Last month, Toyota said it aimed to “achieve the world’s first practical use of all-solid-state batteries in BEVs” after securing a partnership with Sumitomo Metal Mining Co. to mass-produce them. It’s also working with Japanese oil giant Idemitsu.
Idemitsu’s value chain for solid electrolytes used in all-solid-state EV batteries (Source: Idemitsu)
The company recently revealed a solid-state battery pack prototype that it claims can deliver 747 miles (1,200 km) range and 10-minute fast charging, but will we ever see it actually in production?
Electrek’s Take
Toyota has been making empty promises about EV batteries for almost a decade now. It initially planned to introduce solid-state EV batteries in 2020, then pushed it to 2023, then 2026, and now it’s saying it will be around 2028.
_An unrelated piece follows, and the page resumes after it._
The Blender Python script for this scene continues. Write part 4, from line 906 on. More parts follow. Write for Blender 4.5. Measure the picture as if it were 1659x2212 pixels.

Mass production is likely closer to the end of the decade, if Toyota doesn’t delay it again. While it’s blaming the slowing demand, global EV sales are still on the rise. According to Rho Motion, global EV sales topped 2 million for the first time in a single month in September 2025. Through the first nine months of the year, EV sales are up 26% compared to the same period in 2024.
Even with the US ending the $7,500 federal tax credit and other policies designed to promote electric vehicles, global adoption will continue building momentum over the next few years.
Is it a demand issue, or is Toyota just looking for another excuse? With rivals like Volkswagen, Mercedes-Benz, Hyundai, BMW, and Honda advancing next-gen EV batteries, Toyota will only fall further behind if it continues delaying key projects.